Bagaimana asal-usul Hari Putih?
Digagas oleh sebuah toko manisan, Ishimura Manseido, Hari Putih bermula pada akhir tahun 1970-an. Salah seorang eksekutif perusahaan, Zengo Ishimura, mendapati bahwa banyak wanita yang akan menyukai hadiah mungil seperti marshmallow dari para pria. Setelah menetapkan satu hari bagi para pria untuk mengungkapkan rasa terima kasih mereka, Ishimura pun membuat manisan baru dari pasta marshmallow dengan cokelat di dalamnya. Ishimura menyebut hari itu "Hari Marshmallow".
Hari Putih dalam budaya populer
Toko itu mengubah nama hari tadi menjadi "Hari Putih" dan pada tahun 1980-an, perayaan itu begitu populer di Jepang. Lambat laun, konsep tersebut menyebar ke Taiwan, serta Korea Selatan. Pada tahun 2014, Hari Putih menjadi pasar senilai 578 juta dolar Amerika di Jepang.

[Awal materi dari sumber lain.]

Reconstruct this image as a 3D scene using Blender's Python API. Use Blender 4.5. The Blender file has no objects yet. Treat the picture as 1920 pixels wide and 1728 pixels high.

Di banyak kantor, sudah menjadi kebiasaan bagi karyawan pria untuk memberikan sekotak permen untuk karyawan wanita.
Bagaimana Hari Putih dirayakan?
Hari Putih merupakan kesempatan bagi kaum pria untuk membalas perasaan mereka terhadap wanita yang memberi hadiah di Hari Valentine. Tanggapan si laki-laki menunjukkan perasaannya terhadap si perempuan. Ada "prinsip tiga" yang menuntut pria memberikan hadiah yang kira-kira tiga kali lipat dari nilai hadiah yang dia terima. Jika si pria memberikan hadiah yang bernilai sama, itu menyiratkan dia tidak ingin menjalin hubungan.
Kehilangan popularitas
Popularitas Hari Putih terus menurun setiap tahunnya karena orang-orang menganggap kewajiban memberi hadiah itu menjemukan. Semakin sedikit perempuan yang memberikan cokelat atas dasar "cinta sejati" kepada pria; sebab, perayaan itu tergantung pada hadiah yang dipertukarkan, hadiah bernilai rendah menghasilkan balasan yang serupa. Menurut seorang peneliti, kini lebih banyak perempuan yang memesan cokelat dan memakannya sendiri daripada memberi atau mengharapkan hadiah.